Back to Writing Understanding Continuous Integration and Continuous Deployment

Understanding Continuous Integration and Continuous Deployment

Feb 20th, 2024

When discussing modern software development practices, it's hard not to mention Continuous Integration (CI) and Continuous Deployment (CD). A decade ago, there were only a few vocal groups of this practice but today it's a common topic of discussion. They have revolutionized the ways in which developers write, test, and deploy their code, making the entire process more efficient, streamlined, and error-free. If you're writing code these day's you're actively practicing CI/CD, but that doesn't mean that you're doing it the most optimal way.

Continuous Integration

Continuous Integration (CI) is a software development practice where developers frequently merge their code changes into a central repository. After this, automated builds and tests are run. The primary goals of CI are to find and address bugs quicker, improve software quality, and reduce the time it takes to validate and release new software updates. Another important takeaway from this practice is that it shifts running tests frequently to a central location rather than having developer sit idly by while tests run.

CI promotes a coding philosophy and set of practices that drive development teams to implement small changes and check in code to version control repositories frequently. Because, most modern applications require developing code in different platforms and tools, the team needs a mechanism to integrate and validate its changes.

Continuous Deployment

Continuous Deployment (CD) is a software release process that uses automated testing to validate if changes to a codebase are correct and stable for immediate autonomous deployment to a production environment. 

Continuous Deployment follows the testing that takes place during Continuous Integration and pushes changes to a staging or production environment. CD automates the delivery of applications to selected infrastructure environments. Most teams work with multiple environments other than the production, such as development and testing environments, and CD ensures there is an automated way to push code changes to them.

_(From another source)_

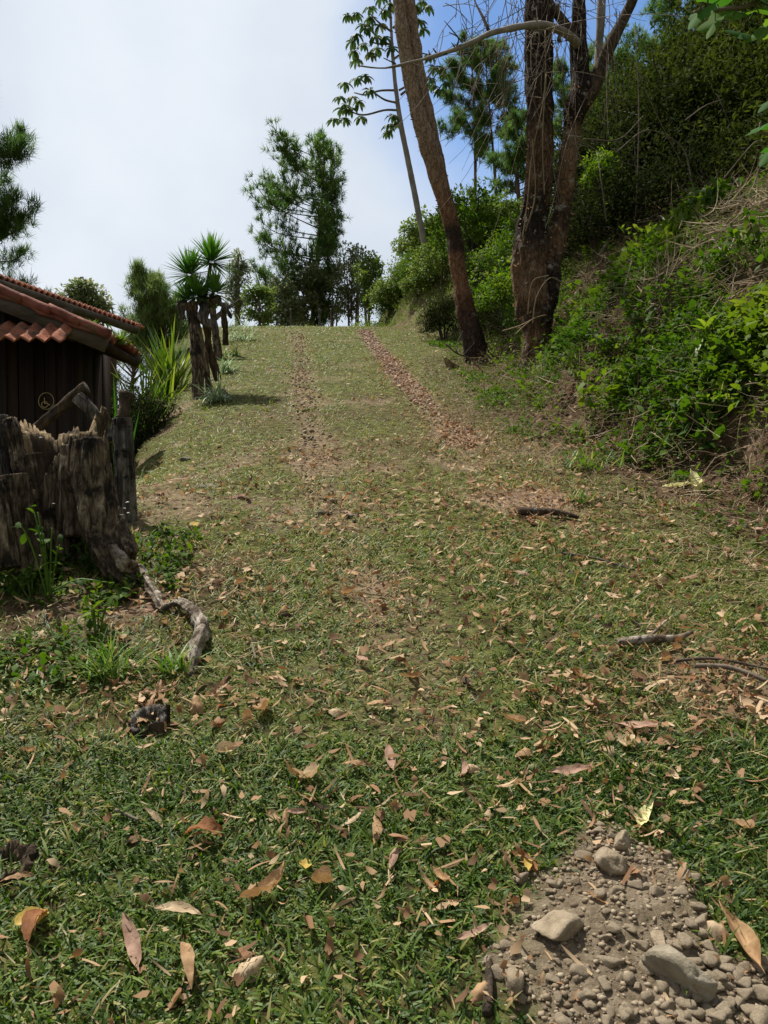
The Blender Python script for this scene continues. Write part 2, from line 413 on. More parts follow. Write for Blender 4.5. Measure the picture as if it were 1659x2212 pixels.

Why are CI/CD so Important?

CI/CD introduces automation and continuous monitoring throughout the lifecycle of applications, from integration and testing phases to delivery and deployment. Here are a few reasons why they are important:

  • Faster Problem Detection With CI/CD, code changes are smaller and therefore easier to handle. This leads to quicker discovery of bugs, making it easier to address them without disrupting other aspects of the system.
  • Faster Release Rate By integrating regular code changes and automating the testing, organizations achieve more frequent and reliable releases. It offers a clear and speedy pathway from development to deployment.
  • Reduced Risk The Risk of finding late-stage lifecycle defects reduces when development and IT teams are seamlessly integrating and releasing code. 
  • Efficient Development Process CI/CD creates a sort of assembly line in software development, enhancing the efficiency of all associated processes. By ensuring that every change is deployable at any point during the lifecycle, teams can deliver updates more frequently and with less manual interruption. 

Am I doing it right?

The key takeaway and most important things to remember about CI/CD systems is that they should be continuous. It should be a component of your process that you mostly, set and forget. Beyond that, some other simple practices to follow would be:

  • Keep commits and merges small to assist with quick release cycles
  • Implement feature management to reduce branch based deployments for testing
  • Monitor the frequency of deployments
  • Monitor the state of test coverage

In the modern software development climate, CI/CD are no longer "good-to-have", but "must-have" practices. When implemented correctly, these practices can dramatically speed up your team's delivery speed while simultaneously catching bugs and problems before they are sent to users. This makes CI/CD an extremely compelling prospect for software development businesses worldwide, enabling them to maximize quality, efficiency, and return on investment.